Muralist David Guinn and lighting designr Drew Billiau collaborated on the recently completed Electric Street mural on Percy Street in South Philly—a composition of prismatic LED lights (which change color every 10 minutes) and a geometric pattern painted on a formerly blighted wall.

A J-shaped jog located between busy thoroughfares, Percy St. has attracted illegal behavior like drug use, drug dealing, and public urination as residents in the area have witnessed. Electric Street is designed for "eyes on the street," to borrow the phrase urbanist Jane Jacobs coined—the idea that the more people who are out and about, the safer a street. With Electric Street, the crime deterrents are Instagram-snapping passersby lured into the alley's corner by technicolor lights. Their presence becomes the eyes Percy Street didn't have before.

"We can increase safety and visibility at the same time as creating an interesting artistic experience," Guinn says. "The original motivation, from the Passyunk Square Civic Association, was to do something on Percy Street to reduce the opportunity for illicit behavior that the semi-private space presents. By attracting people to the space, we hope that increases safety. Crime deterrence isn't the only motivation though. It's a project born in a community need, and by attending to that need in a creative way, I hope we open the door for more creative interventions."

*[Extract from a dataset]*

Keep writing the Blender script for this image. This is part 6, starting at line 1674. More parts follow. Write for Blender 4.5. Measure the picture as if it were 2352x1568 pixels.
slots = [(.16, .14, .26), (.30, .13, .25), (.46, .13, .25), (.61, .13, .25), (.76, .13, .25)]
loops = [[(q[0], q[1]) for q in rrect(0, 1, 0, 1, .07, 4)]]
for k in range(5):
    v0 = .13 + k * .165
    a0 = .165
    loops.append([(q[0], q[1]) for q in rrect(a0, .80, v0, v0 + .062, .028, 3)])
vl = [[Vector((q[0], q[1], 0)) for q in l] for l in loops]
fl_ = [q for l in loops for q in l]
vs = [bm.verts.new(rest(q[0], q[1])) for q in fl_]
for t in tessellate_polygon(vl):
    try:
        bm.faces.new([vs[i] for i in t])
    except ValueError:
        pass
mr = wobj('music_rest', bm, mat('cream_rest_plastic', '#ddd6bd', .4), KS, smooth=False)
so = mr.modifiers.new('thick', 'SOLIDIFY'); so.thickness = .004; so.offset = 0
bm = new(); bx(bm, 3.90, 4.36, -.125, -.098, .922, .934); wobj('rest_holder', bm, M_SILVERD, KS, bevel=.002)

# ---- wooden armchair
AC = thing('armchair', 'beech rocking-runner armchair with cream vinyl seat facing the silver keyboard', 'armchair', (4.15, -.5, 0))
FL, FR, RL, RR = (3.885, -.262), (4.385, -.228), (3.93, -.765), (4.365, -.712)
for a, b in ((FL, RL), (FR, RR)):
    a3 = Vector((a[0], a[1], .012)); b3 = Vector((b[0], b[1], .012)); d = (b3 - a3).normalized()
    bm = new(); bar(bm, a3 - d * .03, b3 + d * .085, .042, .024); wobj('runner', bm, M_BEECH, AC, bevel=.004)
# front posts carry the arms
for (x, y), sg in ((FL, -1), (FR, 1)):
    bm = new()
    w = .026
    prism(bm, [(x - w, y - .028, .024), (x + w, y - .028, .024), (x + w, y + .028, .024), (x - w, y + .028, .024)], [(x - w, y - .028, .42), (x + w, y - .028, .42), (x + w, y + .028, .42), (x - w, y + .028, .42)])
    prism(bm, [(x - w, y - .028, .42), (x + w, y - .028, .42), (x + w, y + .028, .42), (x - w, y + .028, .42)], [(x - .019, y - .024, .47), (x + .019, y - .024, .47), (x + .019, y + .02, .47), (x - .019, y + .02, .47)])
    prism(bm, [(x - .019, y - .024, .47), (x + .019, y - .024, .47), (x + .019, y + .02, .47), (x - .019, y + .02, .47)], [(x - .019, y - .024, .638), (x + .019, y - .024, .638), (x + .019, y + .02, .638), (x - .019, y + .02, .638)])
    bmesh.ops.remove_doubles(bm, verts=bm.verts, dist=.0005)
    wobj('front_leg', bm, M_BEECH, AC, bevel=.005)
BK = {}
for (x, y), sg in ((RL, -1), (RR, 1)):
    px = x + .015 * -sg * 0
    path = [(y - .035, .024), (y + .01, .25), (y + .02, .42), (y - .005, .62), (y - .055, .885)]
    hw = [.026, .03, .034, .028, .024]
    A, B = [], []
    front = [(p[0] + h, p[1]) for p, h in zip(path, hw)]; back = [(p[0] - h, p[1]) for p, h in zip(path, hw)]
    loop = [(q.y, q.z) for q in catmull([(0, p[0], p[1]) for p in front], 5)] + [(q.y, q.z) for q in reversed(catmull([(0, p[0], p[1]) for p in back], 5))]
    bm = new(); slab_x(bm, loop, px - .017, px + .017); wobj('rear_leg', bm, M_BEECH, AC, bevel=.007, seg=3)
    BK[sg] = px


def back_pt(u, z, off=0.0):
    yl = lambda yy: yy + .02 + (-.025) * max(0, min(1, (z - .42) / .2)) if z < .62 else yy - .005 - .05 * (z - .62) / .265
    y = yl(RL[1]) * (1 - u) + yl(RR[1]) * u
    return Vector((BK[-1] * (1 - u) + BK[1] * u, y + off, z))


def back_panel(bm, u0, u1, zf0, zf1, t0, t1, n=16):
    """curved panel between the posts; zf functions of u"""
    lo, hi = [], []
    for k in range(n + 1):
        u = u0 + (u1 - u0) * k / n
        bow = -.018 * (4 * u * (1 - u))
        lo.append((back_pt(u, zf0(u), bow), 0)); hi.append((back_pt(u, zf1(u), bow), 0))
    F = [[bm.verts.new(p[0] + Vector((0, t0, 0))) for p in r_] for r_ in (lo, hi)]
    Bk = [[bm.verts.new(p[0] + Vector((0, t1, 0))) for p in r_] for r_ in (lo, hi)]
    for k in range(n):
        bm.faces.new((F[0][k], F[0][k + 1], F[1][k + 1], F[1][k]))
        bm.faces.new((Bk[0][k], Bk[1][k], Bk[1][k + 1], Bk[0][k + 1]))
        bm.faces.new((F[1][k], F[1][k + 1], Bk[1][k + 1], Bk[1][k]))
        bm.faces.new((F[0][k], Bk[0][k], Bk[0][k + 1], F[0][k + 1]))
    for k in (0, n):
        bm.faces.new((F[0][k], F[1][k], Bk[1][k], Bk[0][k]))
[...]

While some police departments have resorted to carting in movable floodlights to hopefully ward off would-be criminals—a tactic the NYPD calls "ominipresence"—Guinn and Billiau's mural is designed to have a similar effect through beauty instead of intimidation.

"[Public art] is completely underutilized," Billiau says. "It makes people happy and this project has brought people and the community together. Neighbors meet other neighbors that they may not have known before." Guinn concurs: "Applying art in the public space supports our emotional and spiritual well being," he says. "In more concrete terms, like Drew said, it's something that brings people together strengthens the civic fabric."

Balmy Alley, a famous San Francisco alley emblazoned with murals, inspired the project. The outdoor gallery has become a destination for locals and tourists alike and Guinn and Billiau hope to replicate the effect in South Philadelphia. They're already planning designs for three or four other buildings on the street. If funding comes through, their vision of an alley-long art project may become an even more beautiful contribution to the cityscape.